Various HEP-related links:
- The physics briefing book for the ongoing update to the European Strategy for Particle Physics is now available, for more see here. This describes the physics that one might hope to do with various proposed new machines. The hard part comes in the next few months: coming up with a proposal that has some chance of getting funded.
- Jim Baggott has a new article in Aeon, But is it Science?, arguing that the heavy advertising to the public by physicists of untestable speculation about multiple universes endangers the credibility of the field. I of course am very much in agreement with this, and have often pointed out the problem, see here. Baggott specifically refers to the massive recent publicity campaign from Sean Carroll. Carroll in this case is promoting a multiple universe untestable interpretation of quantum mechanics, but in the past has been equally determined to promote the untestable multiple universe versions of unification, as well as an untestable multiple universe explanation of the arrow of time. Carroll will be touring Australia and New Zealand in February, presumably to further promote this sort of thing.
- There’s an ongoing Cosmic Controversies conference in Chicago this week, which tonight will feature a panel discussion on “Do we need the Multiverse and can it made turned into a scientific theory?”. Tomorrow the panel topics will be more promising: “What more can we learn from particle physics about cosmology?“ and “Convergence or Disruption”. You can find video posted from the conference here including a live stream.
- Slava Rychkov is giving a series of lectures on Lorentzian methods in conformal field theory. Lecture notes are appearing here, videos here.
Update: Wired describes job opportunities for physicists and astrophysicists in the fashion industry.
I thought Scott Aaronson’s blurb about Sean Carroll’s book was a bit over the top. Tears of joy? Really?
Anthony Reynolds,
Aaronson is the first person thanked in the book, for extensive editorial help. I suspect he may be the one responsible for keeping the multiple universe woo to a minimum in the book itself.
Too bad he likely had no say on the book jacket. I do wonder what he thinks of the ongoing Carroll multiple worlds promotional campaign.
Peter: I don’t think the KICP conference on cosmic controversies is livewebcast (despite the link you mentioned). Only the panel debates are put up online.
Shantanu,
I’m getting the livestream at that link right now, Arkani-Hamed is on…
So, the physics briefing book looks really good as an up-to-date summary of the field.
However, one sentence in the linked CERN Courier article grabbed my attention: “Readers are reminded that the discovery of neutrino oscillations constitutes a ‘laboratory’ proof of physics beyond the Standard Model.”
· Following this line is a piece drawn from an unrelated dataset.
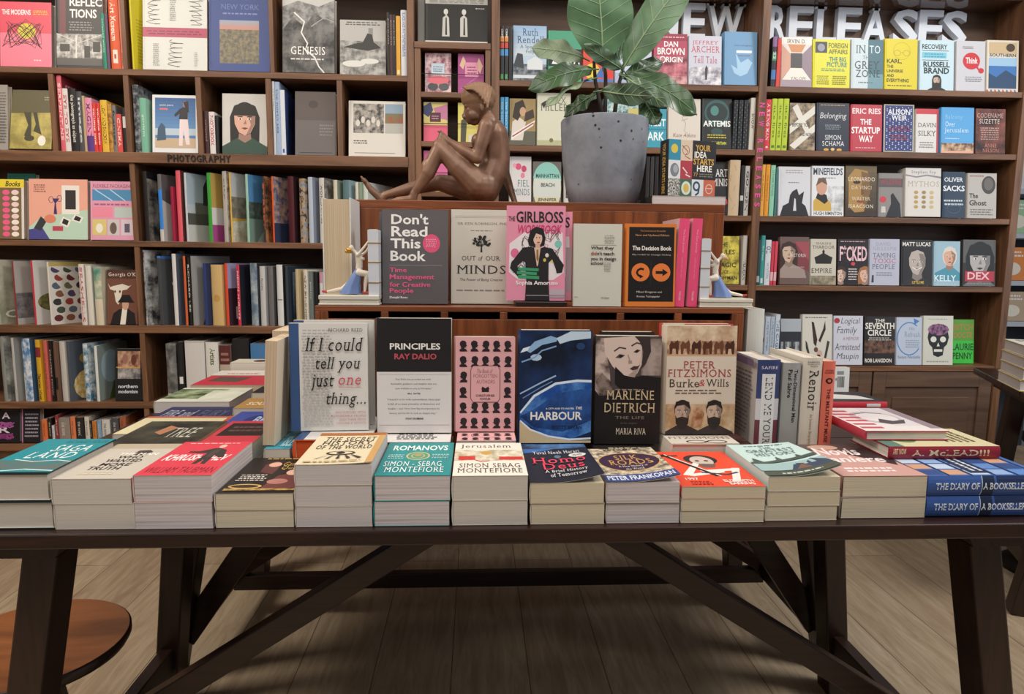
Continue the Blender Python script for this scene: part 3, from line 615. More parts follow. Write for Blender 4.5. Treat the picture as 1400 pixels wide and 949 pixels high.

Last I checked, there was nothing “proving” BSM physics in neutrino oscillations. I went through that part in the book looking for developments that I might have missed and there are none. Actually, quoting Par.6.1.1,
“To obtain finite neutrino masses, the Standard Model has to be extended in some way. A minimal extension is to introduce gauge singlet neutrinos (so-called right-handed or sterile neutrinos) which would allow to write down a Dirac mass term for neutrinos, in the same way as for all other fermions. This could indeed be the only source of neutrino masses, but in this case coupling constants need to be smaller than 10^-11 and lepton-number conservation has to be postulated as a fundamental symmetry.”
Despite clarifying that the SM might turn out to be adequate, a few lines above it is stated indeed that “The discovery of neutrino oscillation proves that neutrinos have non-zero masses. This is one of the few solid experimental proofs of physics beyond the Standard Model, as new interactions or new elementary particle states are needed to introduce this mass term in the Lagrangian.”
I’m not saying that I wouldn’t like neutrino masses to turn out BSM, but … is neutrino hype the new selling point? Are we so desperate now?
tulpoeid,
I pretty much agree, although the “neutrino masses are BSM” argument is a common one. What people have in mind is the argument that if you don’t add a sterile right-handed neutrino fields and just have Majorana mass terms, the usual Higgs sector won’t do it, you need something else. However, you can just add a sterile right-handed neutrino field and have exactly the same kind of Dirac mass terms as for the other fermions (then you have to explain why the Yukawas are so small, but you don’t understand anything about the values of Yukawas anyway). To me, calling such a scenario “BSM” is kind of misleading.